==== Material provided

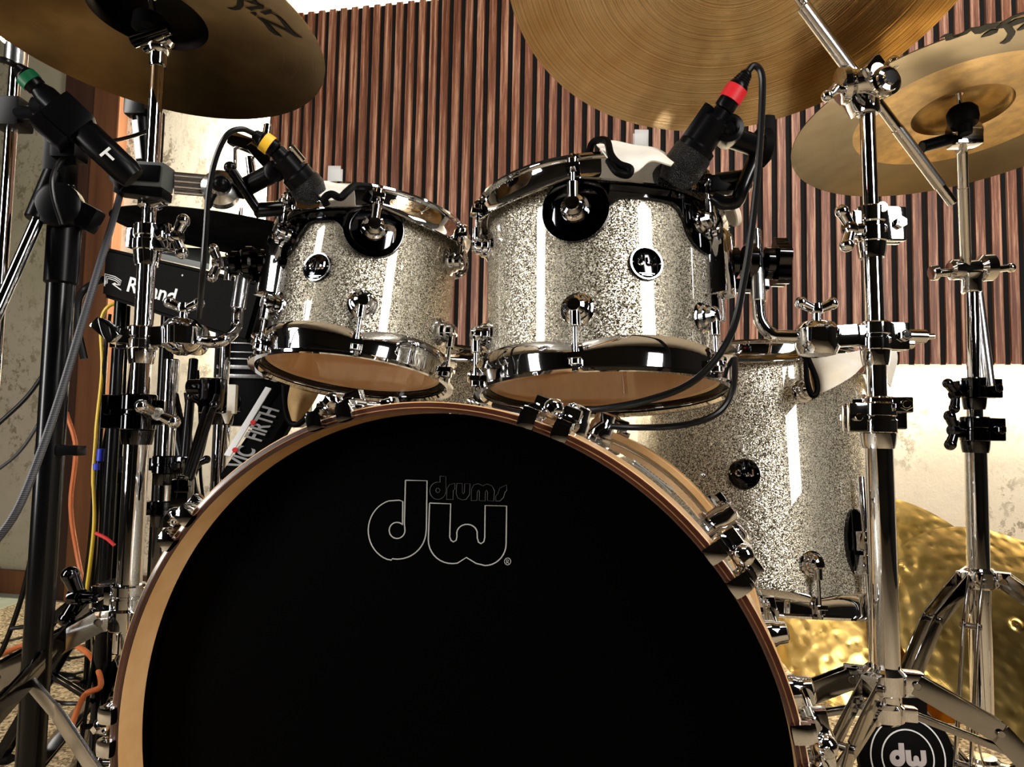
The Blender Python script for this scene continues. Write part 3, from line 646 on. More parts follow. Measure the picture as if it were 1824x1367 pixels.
# ---------------------------------------------------------------- right boom stand (in front)
UZ = V((0, 0, 1)); UX = V((1, 0, 0)); UY = V((0, 1, 0))
sx, sy = .447, .90
def zat(py, X, Y):   # height on a vertical line at (X, Y) whose image row is py
    lo, hi = -1., 3.
    for _ in range(50):
        mid = (lo + hi) / 2; d = V((X, Y, mid)) - CAM; v = CY - F * d.dot(UP) / d.dot(FW)
        if v > py: lo = mid
        else: hi = mid
    return lo
def sp(py, X=sx, Y=sy):
    z = zat(py, X, Y); return V((X + (.4455 - sx) - .019 * (z - .67) if X == sx else X, Y, z))
st = thing('boom_stand', (sx, sy, 0), 'chrome boom stand rising in front of the floor tom, holding the large tom', 'cymbal stand')
mb = MB(); mb.cyl(sp(1205) - UZ * .04, sp(770), .0158, seg=32); mb.build('base_tube', chrome, st)
mb = MB(); mb.cyl(sp(775), sp(420), .0115, seg=32); mb.build('middle_tube', chrome, st)
mb = MB(); mb.cyl(sp(425), sp(195), .0093, seg=32); mb.build('upper_tube', chrome, st)
clamp(sp(745), .016, st, (-1, 0, 0), .038, 1., wn=False, name='height_clamp'); clamp(sp(722), .0135, st, (1, -.4, 0), .02, 1., wn=False, name='memory_lock')
o = clamp(sp(402), .0125, st, (1, 0, 0), .046, 1.1, wn=False, name='height_clamp'); wing(sp(412) + V((-.018, -.012, 0)), (-.9, -.25, -.1), (-.2, 0, 1), o, 1.1)
mb = MB(); mb.cyl(sp(376) + V((.006, -.018, 0)), sp(376) + V((.006, .018, 0)), .007); mb.build('hinge_bolt', chrome, st)
clamp(sp(600), .0125, st, (1, 0, 0), .036, 1., wn=False, name='multi_clamp')
# multi clamp arm to the tom L rod
mb = MB(); pA = sp(598) + V((-.02, 0, 0)); pB = at(1455, 602, .90)
mb.box((pA + pB) / 2, pA - pB, UZ, None, (pA - pB).length * .9, .026, .022, .004); mb.lathe(pB - UZ * .024, UZ, [(0, .010), (.003, .022), (.012, .026), (.034, .026), (.042, .020), (.046, .008)], 32)
mb.build('multi_clamp_arm', chrome, st); mb = MB(); mb.cyl(sp(598) + V((.02, 0, 0)), sp(598) + V((.062, 0, 0)), .0085); mb.cyl(sp(598) + V((.062, 0, 0)), sp(598) + V((.072, 0, 0)), .004); mb.cyl(sp(612) + V((.024, 0, 0)), sp(612) + V((.046, 0, 0)), .006)
ar = mb.build('clamp_bolt', chrome, st); wing(pB + UZ * .02, UZ, UX, ar, 1.)
Lr = [at(1460, 600, .90), at(1400, 600, .905), at(1375, 596, .91), at(1356, 575, .915), at(1351, 545, .92), at(1348, 480, .93), at(1345, 412, .94)]
mb = MB(); mb.tube(Lr, .0082, 20, 6); mb.build('l_rod', chrome, st)
mb = MB(); mb.cyl(Lr[4] + (Lr[5] - Lr[4]) * .1, Lr[5], .0094, seg=24); mb.build('knurled_sleeve', chrome_b, st)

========

_Job_:
Quote the material exactly. Pictures stay out.

_Task response_:
The Blender Python script for this scene continues. Write part 3, from line 646 on. More parts follow. Measure the picture as if it were 1824x1367 pixels.
# ---------------------------------------------------------------- right boom stand (in front)
UZ = V((0, 0, 1)); UX = V((1, 0, 0)); UY = V((0, 1, 0))
sx, sy = .447, .90
def zat(py, X, Y):   # height on a vertical line at (X, Y) whose image row is py
    lo, hi = -1., 3.
    for _ in range(50):
        mid = (lo + hi) / 2; d = V((X, Y, mid)) - CAM; v = CY - F * d.dot(UP) / d.dot(FW)
        if v > py: lo = mid
        else: hi = mid
    return lo
def sp(py, X=sx, Y=sy):
    z = zat(py, X, Y); return V((X + (.4455 - sx) - .019 * (z - .67) if X == sx else X, Y, z))
st = thing('boom_stand', (sx, sy, 0), 'chrome boom stand rising in front of the floor tom, holding the large tom', 'cymbal stand')
mb = MB(); mb.cyl(sp(1205) - UZ * .04, sp(770), .0158, seg=32); mb.build('base_tube', chrome, st)
mb = MB(); mb.cyl(sp(775), sp(420), .0115, seg=32); mb.build('middle_tube', chrome, st)
mb = MB(); mb.cyl(sp(425), sp(195), .0093, seg=32); mb.build('upper_tube', chrome, st)
clamp(sp(745), .016, st, (-1, 0, 0), .038, 1., wn=False, name='height_clamp'); clamp(sp(722), .0135, st, (1, -.4, 0), .02, 1., wn=False, name='memory_lock')
o = clamp(sp(402), .0125, st, (1, 0, 0), .046, 1.1, wn=False, name='height_clamp'); wing(sp(412) + V((-.018, -.012, 0)), (-.9, -.25, -.1), (-.2, 0, 1), o, 1.1)
mb = MB(); mb.cyl(sp(376) + V((.006, -.018, 0)), sp(376) + V((.006, .018, 0)), .007); mb.build('hinge_bolt', chrome, st)
clamp(sp(600), .0125, st, (1, 0, 0), .036, 1., wn=False, name='multi_clamp')
# multi clamp arm to the tom L rod
mb = MB(); pA = sp(598) + V((-.02, 0, 0)); pB = at(1455, 602, .90)
mb.box((pA + pB) / 2, pA - pB, UZ, None, (pA - pB).length * .9, .026, .022, .004); mb.lathe(pB - UZ * .024, UZ, [(0, .010), (.003, .022), (.012, .026), (.034, .026), (.042, .020), (.046, .008)], 32)
mb.build('multi_clamp_arm', chrome, st); mb = MB(); mb.cyl(sp(598) + V((.02, 0, 0)), sp(598) + V((.062, 0, 0)), .0085); mb.cyl(sp(598) + V((.062, 0, 0)), sp(598) + V((.072, 0, 0)), .004); mb.cyl(sp(612) + V((.024, 0, 0)), sp(612) + V((.046, 0, 0)), .006)
ar = mb.build('clamp_bolt', chrome, st); wing(pB + UZ * .02, UZ, UX, ar, 1.)
Lr = [at(1460, 600, .90), at(1400, 600, .905), at(1375, 596, .91), at(1356, 575, .915), at(1351, 545, .92), at(1348, 480, .93), at(1345, 412, .94)]
mb = MB(); mb.tube(Lr, .0082, 20, 6); mb.build('l_rod', chrome, st)
mb = MB(); mb.cyl(Lr[4] + (Lr[5] - Lr[4]) * .1, Lr[5], .0094, seg=24); mb.build('knurled_sleeve', chrome_b, st)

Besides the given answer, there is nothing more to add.